Factors Affecting Grasp Synthesis

• Knowledge of an object: if known, enhances synthesis efficiency.
• Input modality: method for identifying objects.
• Robotic hand type: gripper characteristics affect grasp candidate generation.
• Task information: Constrains valid grasp candidates.

Challenges With Analytical Grasp Synthesis

• Reliance on object models: Challenges in adjusting to unknown object types.
• Reliance on simulations: Simulation metrics might not reflect real-world conditions.
• Slow synthesis: Computationally expensive grasp quality metric evaluations can lead to slower synthesis processes.
• Inability to use prior experiences: Each instance is treated independently, limiting learning from past instances (less efficient than analytical methods).

Learning-Based Grasping

• Aims to replace, partially or completely, analytical methods for grasping.
• Offers versatile approaches depending on learning outcomes.

Learning for Object Grasping

• Goal is to replace/supplement analytical methods with learned approaches.
• Methods employed depend on the desired outcome (classification, model, policy).
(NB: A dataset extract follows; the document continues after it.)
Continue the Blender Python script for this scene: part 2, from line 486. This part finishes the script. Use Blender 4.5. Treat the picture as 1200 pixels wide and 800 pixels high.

Grasp Candidate Classification

• Learns a model to score grasp candidates based on quality.
• Requires a labeled dataset with ground truth metrics.
• Online application needs to generate a set of grasp candidates that the model evaluates.

Grasp Policies

• An alternative to candidate generation/evaluation is learning a policy (visuomotor) to directly execute the grasp.
• The policy may use a sparse or shaped reward.
• Sparse reward: reward only for successful grasping.
• Shaped reward: integrates analytical grasp metrics in reward.

Techniques Used in Learning-Based Grasping

• Supervised learning is prevalent.
• Extracts features from PointNet++ and DGCNN (used on point cloud data).
• Utilizes existing datasets like ShapeNet and Semantic3D.

Learning Data Sources

• Learning by trial and error: Robot collects its own data.
• Learning from demonstrations: Uses demonstrations for grasp learning.
• Learning from labelled data: Labelled data is essential for learning appropriate grasp models.

Next Lecture

• Focuses on Sim-to-Real transfer.

Dexterity Network (Dex-Net)

• Convolutional neural network-based grasp quality evaluation model.
  • Earlier version for parallel-jaw grippers.
  • Latest version for suction grippers with pixel coordinates, gripper depth (height), and orientation for parameterization.

Grasp Quality Convolutional Neural Network (GQ-CNN)

• Network to gauge grasp success.
• Input is a grasp candidate and gripper depth as aligned depth image.
  • Output is the grasp success probability estimate.
• Learns from synthetic dataset of 3D objects and grasps.
• Success metric (probability of force closure) is used to label candidates.

Context-Aware Grasping (CAGE)

• A deep neural network model evaluates grasp candidates.
  • Features task context (semantic task information, point material information) and potential grasp candidate features.
  • Architecture is wide-and-deep.
  • Training uses a negative log-likelihood loss.